After creating the small app for the campaign, the idea was to build the first website for the reveal stage. They used the campaign insights on different levels to define the branding and communication. From that point in time they needed to build up this reveal. How was the project going to be presented to the city of Miami? How will they see the benefit of Julia & Henry’s for the community?

They were aiming to be a catalyst for change and showcase the actual business and idea behind it, so other possible tenants would be interested.

CAMI : Now Gabo, how is this integrated  in terms of user experience?

GABO : In terms of how the user will navigate this, the goal was pretty much to build up awareness of the project. We ran an in-depth research of the users evaluating competitors and seeing what other food halls have done in previous years. We gathered valuable insights about the target audience.

We drove the experience through showcasing what’s happening on the first floor, second floor and  third floor. We built up the first prototype around this idea.

For a website, you need the basic info like the about us, contact us, the team, FAQ, etc. However beyond that, the website is also a tool that attracts people that would ultimately like to work with you.

The goal revolved around driving the audience from digital platforms to the business. Initially, we had an idea for building the site, yet we pivoted along the way and prioritized other pieces of content. 

CAMI : What has been a big learning lesson for you as individuals and for the agency?

GABO :  There’s always going to be a challenge and I think the most important thing we learned is that “we have a voice”.

There needs to be more trust from our side to the client side that they hired us because they believe in our work. 

CAMI :  I think it’s a very important lesson to have learned. There were many challenges and setbacks that only made you both grow personally and as professionals. For the agency it's learning first how to value our own work so others can learn to value it too.

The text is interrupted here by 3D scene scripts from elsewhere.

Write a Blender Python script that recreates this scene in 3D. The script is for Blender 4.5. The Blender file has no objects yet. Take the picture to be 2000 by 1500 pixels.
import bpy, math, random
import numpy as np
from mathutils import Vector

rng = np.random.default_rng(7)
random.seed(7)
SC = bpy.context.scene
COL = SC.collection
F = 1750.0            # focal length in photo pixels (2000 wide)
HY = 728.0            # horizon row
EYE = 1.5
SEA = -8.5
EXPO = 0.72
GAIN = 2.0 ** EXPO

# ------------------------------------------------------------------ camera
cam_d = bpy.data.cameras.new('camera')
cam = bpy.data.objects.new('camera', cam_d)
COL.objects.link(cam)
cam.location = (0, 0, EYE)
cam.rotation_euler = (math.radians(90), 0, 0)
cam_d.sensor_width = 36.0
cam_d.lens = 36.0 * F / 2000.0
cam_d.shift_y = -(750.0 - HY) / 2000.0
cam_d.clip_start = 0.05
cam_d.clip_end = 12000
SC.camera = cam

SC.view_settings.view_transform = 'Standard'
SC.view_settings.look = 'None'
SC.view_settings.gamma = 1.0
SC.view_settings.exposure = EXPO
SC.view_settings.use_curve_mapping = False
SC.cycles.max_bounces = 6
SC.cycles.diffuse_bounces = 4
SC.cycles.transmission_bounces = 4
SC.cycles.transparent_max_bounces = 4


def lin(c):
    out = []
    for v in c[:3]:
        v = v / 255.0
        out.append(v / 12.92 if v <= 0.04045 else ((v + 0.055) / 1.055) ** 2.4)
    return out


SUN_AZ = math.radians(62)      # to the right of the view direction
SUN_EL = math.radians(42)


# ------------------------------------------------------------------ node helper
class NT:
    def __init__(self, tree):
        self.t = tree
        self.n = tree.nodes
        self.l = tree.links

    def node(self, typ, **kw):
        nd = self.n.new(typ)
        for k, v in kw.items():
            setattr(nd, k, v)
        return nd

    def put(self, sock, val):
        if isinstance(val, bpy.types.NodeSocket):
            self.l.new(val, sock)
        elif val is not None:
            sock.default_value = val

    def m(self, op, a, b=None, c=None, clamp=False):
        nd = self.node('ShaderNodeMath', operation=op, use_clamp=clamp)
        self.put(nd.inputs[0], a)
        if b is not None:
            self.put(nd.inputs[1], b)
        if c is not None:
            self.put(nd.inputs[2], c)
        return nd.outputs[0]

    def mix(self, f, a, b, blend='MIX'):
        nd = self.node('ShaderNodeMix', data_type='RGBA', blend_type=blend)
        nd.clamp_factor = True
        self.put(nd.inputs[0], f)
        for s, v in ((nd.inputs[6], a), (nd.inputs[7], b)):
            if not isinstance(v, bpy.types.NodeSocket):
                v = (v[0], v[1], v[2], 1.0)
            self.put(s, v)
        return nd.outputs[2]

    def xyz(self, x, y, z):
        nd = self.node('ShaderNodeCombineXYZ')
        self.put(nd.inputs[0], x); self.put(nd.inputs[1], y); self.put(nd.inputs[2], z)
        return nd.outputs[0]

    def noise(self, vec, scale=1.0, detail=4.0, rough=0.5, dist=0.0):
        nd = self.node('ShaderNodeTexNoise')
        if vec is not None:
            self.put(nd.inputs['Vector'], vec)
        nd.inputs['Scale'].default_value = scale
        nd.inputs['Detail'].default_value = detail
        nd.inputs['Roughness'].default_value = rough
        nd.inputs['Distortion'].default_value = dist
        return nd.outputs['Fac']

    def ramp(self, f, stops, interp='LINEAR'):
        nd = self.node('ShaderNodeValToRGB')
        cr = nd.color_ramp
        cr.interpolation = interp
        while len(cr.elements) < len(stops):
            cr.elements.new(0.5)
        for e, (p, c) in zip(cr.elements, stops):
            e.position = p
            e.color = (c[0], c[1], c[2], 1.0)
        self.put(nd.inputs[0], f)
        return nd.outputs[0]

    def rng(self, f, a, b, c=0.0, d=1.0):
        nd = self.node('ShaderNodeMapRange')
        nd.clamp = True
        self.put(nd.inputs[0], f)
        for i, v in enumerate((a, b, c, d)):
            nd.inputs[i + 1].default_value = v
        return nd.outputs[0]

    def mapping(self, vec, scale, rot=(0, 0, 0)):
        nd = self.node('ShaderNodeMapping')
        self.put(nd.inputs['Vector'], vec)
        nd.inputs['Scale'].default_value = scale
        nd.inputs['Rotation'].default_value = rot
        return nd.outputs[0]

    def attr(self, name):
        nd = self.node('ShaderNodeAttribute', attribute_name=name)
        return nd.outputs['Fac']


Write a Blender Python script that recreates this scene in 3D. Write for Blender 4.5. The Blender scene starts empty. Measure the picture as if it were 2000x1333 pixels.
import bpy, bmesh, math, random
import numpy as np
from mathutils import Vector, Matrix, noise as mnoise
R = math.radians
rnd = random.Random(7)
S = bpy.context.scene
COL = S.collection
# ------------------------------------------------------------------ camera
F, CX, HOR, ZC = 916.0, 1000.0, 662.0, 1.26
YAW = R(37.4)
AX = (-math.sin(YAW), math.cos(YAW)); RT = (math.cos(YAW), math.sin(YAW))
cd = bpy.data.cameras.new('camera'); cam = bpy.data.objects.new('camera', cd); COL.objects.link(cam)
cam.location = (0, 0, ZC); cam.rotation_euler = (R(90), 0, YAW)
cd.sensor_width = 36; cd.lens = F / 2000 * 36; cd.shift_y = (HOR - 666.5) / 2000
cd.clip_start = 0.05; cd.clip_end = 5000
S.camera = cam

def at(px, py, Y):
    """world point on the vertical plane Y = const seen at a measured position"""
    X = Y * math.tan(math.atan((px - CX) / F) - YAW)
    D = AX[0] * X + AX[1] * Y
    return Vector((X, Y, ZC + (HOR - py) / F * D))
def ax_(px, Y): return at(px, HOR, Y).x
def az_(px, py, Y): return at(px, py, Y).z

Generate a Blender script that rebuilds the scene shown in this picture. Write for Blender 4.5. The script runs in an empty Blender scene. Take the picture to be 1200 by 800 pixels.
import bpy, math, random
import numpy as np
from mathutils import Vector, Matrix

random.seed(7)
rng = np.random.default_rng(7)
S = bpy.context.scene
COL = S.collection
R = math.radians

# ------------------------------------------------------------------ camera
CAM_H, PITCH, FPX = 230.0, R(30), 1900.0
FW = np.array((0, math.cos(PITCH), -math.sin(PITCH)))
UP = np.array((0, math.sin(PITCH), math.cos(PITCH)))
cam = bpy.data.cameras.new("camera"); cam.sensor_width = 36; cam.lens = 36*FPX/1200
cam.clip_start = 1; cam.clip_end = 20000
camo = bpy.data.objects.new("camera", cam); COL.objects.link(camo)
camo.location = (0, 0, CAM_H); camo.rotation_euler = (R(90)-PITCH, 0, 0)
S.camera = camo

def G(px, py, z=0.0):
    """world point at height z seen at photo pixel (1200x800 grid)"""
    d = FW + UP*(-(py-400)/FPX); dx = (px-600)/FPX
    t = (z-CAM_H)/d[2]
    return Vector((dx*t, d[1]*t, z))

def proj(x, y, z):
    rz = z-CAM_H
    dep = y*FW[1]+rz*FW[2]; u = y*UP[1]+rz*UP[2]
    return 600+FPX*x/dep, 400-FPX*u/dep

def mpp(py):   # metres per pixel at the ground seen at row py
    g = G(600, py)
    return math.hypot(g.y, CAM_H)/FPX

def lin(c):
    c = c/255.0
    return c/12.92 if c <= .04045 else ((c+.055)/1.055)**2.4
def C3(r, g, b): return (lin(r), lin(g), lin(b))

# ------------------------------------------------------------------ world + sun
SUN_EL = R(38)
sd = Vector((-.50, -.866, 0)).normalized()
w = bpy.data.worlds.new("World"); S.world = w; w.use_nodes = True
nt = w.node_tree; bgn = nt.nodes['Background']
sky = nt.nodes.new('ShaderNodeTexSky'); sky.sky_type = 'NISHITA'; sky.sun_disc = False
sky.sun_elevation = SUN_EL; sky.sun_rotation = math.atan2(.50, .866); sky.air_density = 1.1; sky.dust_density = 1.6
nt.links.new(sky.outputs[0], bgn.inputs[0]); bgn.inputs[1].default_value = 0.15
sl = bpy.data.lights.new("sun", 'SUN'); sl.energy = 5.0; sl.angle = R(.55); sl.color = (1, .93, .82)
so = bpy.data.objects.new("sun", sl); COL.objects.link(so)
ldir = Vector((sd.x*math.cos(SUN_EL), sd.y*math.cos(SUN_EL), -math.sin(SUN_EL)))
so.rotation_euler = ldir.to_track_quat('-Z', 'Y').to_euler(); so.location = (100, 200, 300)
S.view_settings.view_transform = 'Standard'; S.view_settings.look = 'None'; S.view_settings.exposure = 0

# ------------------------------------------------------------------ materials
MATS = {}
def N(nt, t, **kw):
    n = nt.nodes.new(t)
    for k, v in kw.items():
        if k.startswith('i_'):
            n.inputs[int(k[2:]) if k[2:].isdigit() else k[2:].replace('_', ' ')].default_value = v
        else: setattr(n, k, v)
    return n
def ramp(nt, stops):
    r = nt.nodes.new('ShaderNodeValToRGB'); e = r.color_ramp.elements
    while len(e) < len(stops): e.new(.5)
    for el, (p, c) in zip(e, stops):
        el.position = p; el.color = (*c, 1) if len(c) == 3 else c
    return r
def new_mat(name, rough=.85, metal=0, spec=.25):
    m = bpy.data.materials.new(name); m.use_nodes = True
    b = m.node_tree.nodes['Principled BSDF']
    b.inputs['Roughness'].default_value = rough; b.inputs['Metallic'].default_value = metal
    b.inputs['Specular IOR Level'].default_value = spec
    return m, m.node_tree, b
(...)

CAMI: Now that J&H’s opened up and seeing downtown now actually becoming what every person wrote on those stickers, how does that feel for you both?

GABO:  I was in Miami at this time for Lengua Conference. The site went live. I walked over to Nidal and I gave him a hug. “We did it.”

I felt relieved because it was a heavy weight project. Status after status, passing the project one year to the next and then finally seeing the result.

At the end of the day, you see everything working, you see people enjoying it, and you say,  “okay, we have done something. We changed a little bit of some people’s lives and this is why we do this.”

Design, development, and creating products in general it’s about making people happy. It sounds idealistic and all, but if you release a product and you change someone's  life, you’re hitting the goal.

It was cool. A sense of relief and that feeling of accomplishment to know we were a part of this.

GUILLE :  For me it was like going through the stages of grief. Julia & Henry’s opened up coincidentally on my birthday and it took me back to my little self in Margarita, without any signal just doing something from a distance that maintained itself in a certain way.

When it opened up, it felt like a pat on the back to have had this opportunity and had given it my all. At the same time, I would’ve wished some aspects of it to have turned out differently.

There is a lot of positive feedback and yet I still believe there are always so many things that can improve once the project starts running.

GABO : That is very true and one thing at Gluttonomy that we have also discussed internally is how hard we are on ourselves. This has helped us grow and yet it has pushed us to “it can be better.”

GUILLE :  I see J&H’s as Gluttonomy’s thesis that took us from a company that was very new in terms of our expertise and now to a company that masters UX/technology platforms, branding, marketing and curatorship.

It provided us with the credibility that we can do this. Gluttonomy is just starting. The team keeps growing and we’re always looking for better ways of doing our work but always maintaining our core identity as an agency.